Rhetoric can be understood as both a productive and interpretive enterprise – The study of language -  and the study of how to use it.

Through rhetorical analysis, people strive to understand better how particular rhetorical episodes are persuasive.
        ·      Better sense of values and beliefs and attitudes that are conveyed in specific rhetorical moments.
             Normal (aka “uncritical” or “reactive”) reading  involves experiencing first hand a speech or
             text or advertisement, etc., and then reacting (or not).
       ·      Critical reading – rhetorical analysis – involves studying carefully some kind of symbolic action.


Rhetorical analysts are basically eavesdropping on what someone is saying or writing to someone else, with the purpose of understanding better how it is said or written

Rhetorical situation – circumstances of the subject, audience, occasion, and purpose.
Normal reading – people usually read critically (to some degree) as well as for content; Rhetorical analysis is an effort to read interpretively, with an eye toward understanding the message fully and how the message is crafted to earn a particular response.

Methods of Rhetorical Analysis – And Some Examples
·      Many approaches to rhetorical analysis and no one correct way to do it
·      Approaches can be placed between two broad extremes
                                *Textual Analysis - Analyses that concentrate more on texts than contexts.
                      -  Typically use one or another kind of rhetorical terminology as a means of careful
                                analysis of a single symbolic act considered on its own discrete terms
        * Contextual Analysis – Regard particular rhetorical acts as parts of larger communicative
                  chains or conversations.
                        -  By understanding larger conversations that surround a particular symbolic
                                  performance, an analyst can appreciate better what is going on within that
                                   performance.

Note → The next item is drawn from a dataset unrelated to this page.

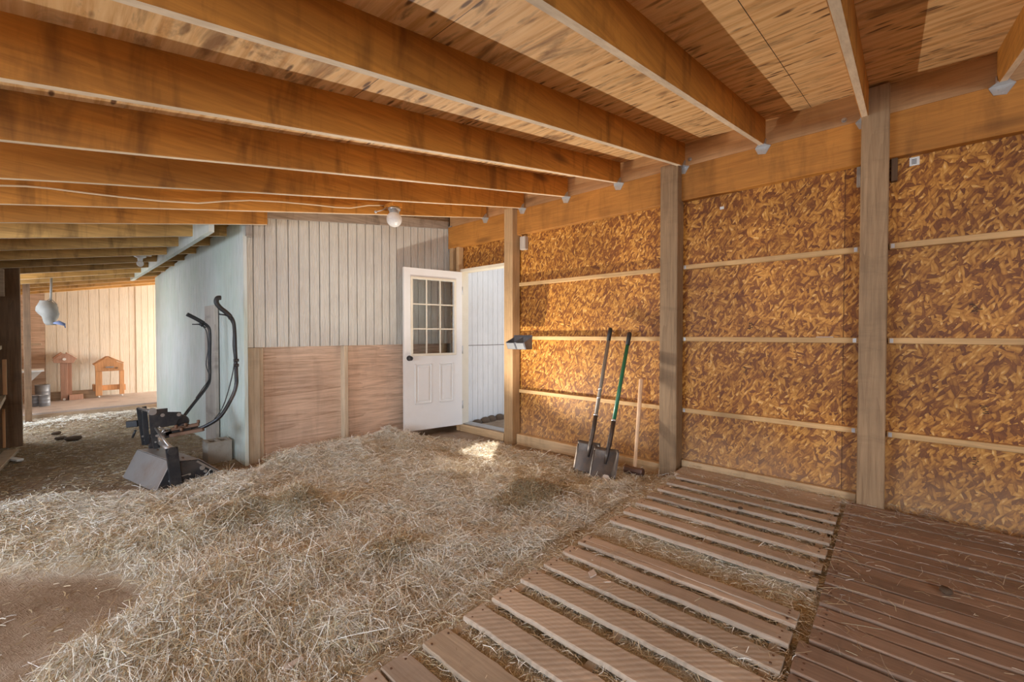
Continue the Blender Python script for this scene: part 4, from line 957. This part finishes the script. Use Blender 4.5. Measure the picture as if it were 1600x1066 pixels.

Textual Rhetorical Analysis
·      Experts in rhetoric have developed sophisticated terminologies to help them teach their lessons
      o   Audience – Fundamental concept in rhetoric. Term used to denote any one of three general
                     ideas
                  1. The actual listeners or readers of a rhetorical act
                       - Aristotle was at pains to describe audience in this sense in his Rhetoric
                                    *He detailed kinds of strategies likely to compel particular types of readers
                                    * Most common and vital rhetorical occasions faced by rhetors in ancient    
                                       Athens:
o   Forensic Rhetoric – characteristic of courtrooms (past actions)
o   Deliberative Rhetoric – Characteristic of legislative forums (future course of action)
o   Epideictic Rhetoric – Ceremonial

                   2. Images of those readers in the mind of one developing an argument
                  3. More recently, the presence of an audience within the text itself.